**Objective**
Without including any pictures, write out the listing below exactly.

++++

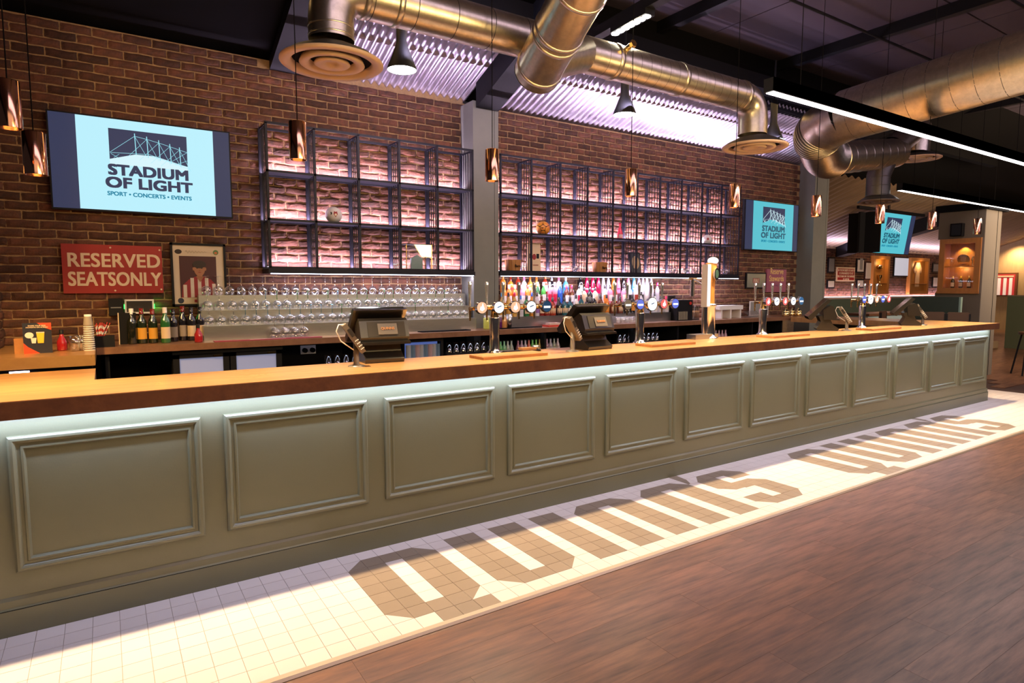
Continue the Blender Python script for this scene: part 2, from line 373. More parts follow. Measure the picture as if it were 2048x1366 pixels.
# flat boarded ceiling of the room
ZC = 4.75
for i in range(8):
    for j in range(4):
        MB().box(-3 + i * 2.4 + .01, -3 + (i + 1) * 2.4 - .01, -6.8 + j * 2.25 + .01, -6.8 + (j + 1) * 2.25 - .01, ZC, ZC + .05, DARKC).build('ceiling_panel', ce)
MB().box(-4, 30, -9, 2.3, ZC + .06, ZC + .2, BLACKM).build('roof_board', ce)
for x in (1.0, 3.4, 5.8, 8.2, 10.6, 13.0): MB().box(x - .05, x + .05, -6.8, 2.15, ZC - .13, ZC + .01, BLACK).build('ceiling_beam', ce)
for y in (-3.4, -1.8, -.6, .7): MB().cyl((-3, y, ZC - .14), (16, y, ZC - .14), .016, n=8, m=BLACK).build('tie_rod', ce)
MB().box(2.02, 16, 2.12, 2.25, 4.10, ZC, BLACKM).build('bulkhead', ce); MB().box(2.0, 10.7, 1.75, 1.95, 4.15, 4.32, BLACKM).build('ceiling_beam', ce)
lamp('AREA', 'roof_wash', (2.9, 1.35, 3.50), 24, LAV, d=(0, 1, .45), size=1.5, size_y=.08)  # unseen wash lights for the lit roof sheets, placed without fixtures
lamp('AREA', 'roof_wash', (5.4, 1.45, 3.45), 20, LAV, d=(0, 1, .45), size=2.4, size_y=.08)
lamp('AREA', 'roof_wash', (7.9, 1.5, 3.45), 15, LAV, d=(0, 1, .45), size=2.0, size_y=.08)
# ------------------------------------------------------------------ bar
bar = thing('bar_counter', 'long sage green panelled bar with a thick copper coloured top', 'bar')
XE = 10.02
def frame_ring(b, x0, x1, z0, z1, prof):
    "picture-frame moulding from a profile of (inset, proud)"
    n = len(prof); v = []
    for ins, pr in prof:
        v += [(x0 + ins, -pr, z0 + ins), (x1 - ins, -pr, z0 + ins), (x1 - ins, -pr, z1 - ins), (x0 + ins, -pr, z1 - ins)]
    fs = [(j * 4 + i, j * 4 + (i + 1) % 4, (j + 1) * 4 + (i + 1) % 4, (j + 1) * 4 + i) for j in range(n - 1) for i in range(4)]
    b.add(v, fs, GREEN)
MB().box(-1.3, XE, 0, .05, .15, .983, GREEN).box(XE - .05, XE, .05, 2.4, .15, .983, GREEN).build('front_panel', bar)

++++

**Completed exercise**
Continue the Blender Python script for this scene: part 2, from line 373. More parts follow. Measure the picture as if it were 2048x1366 pixels.
# flat boarded ceiling of the room
ZC = 4.75
for i in range(8):
    for j in range(4):
        MB().box(-3 + i * 2.4 + .01, -3 + (i + 1) * 2.4 - .01, -6.8 + j * 2.25 + .01, -6.8 + (j + 1) * 2.25 - .01, ZC, ZC + .05, DARKC).build('ceiling_panel', ce)
MB().box(-4, 30, -9, 2.3, ZC + .06, ZC + .2, BLACKM).build('roof_board', ce)
for x in (1.0, 3.4, 5.8, 8.2, 10.6, 13.0): MB().box(x - .05, x + .05, -6.8, 2.15, ZC - .13, ZC + .01, BLACK).build('ceiling_beam', ce)
for y in (-3.4, -1.8, -.6, .7): MB().cyl((-3, y, ZC - .14), (16, y, ZC - .14), .016, n=8, m=BLACK).build('tie_rod', ce)
MB().box(2.02, 16, 2.12, 2.25, 4.10, ZC, BLACKM).build('bulkhead', ce); MB().box(2.0, 10.7, 1.75, 1.95, 4.15, 4.32, BLACKM).build('ceiling_beam', ce)
lamp('AREA', 'roof_wash', (2.9, 1.35, 3.50), 24, LAV, d=(0, 1, .45), size=1.5, size_y=.08)  # unseen wash lights for the lit roof sheets, placed without fixtures
lamp('AREA', 'roof_wash', (5.4, 1.45, 3.45), 20, LAV, d=(0, 1, .45), size=2.4, size_y=.08)
lamp('AREA', 'roof_wash', (7.9, 1.5, 3.45), 15, LAV, d=(0, 1, .45), size=2.0, size_y=.08)
# ------------------------------------------------------------------ bar
bar = thing('bar_counter', 'long sage green panelled bar with a thick copper coloured top', 'bar')
XE = 10.02
def frame_ring(b, x0, x1, z0, z1, prof):
    "picture-frame moulding from a profile of (inset, proud)"
    n = len(prof); v = []
    for ins, pr in prof:
        v += [(x0 + ins, -pr, z0 + ins), (x1 - ins, -pr, z0 + ins), (x1 - ins, -pr, z1 - ins), (x0 + ins, -pr, z1 - ins)]
    fs = [(j * 4 + i, j * 4 + (i + 1) % 4, (j + 1) * 4 + (i + 1) % 4, (j + 1) * 4 + i) for j in range(n - 1) for i in range(4)]
    b.add(v, fs, GREEN)
MB().box(-1.3, XE, 0, .05, .15, .983, GREEN).box(XE - .05, XE, .05, 2.4, .15, .983, GREEN).build('front_panel', bar)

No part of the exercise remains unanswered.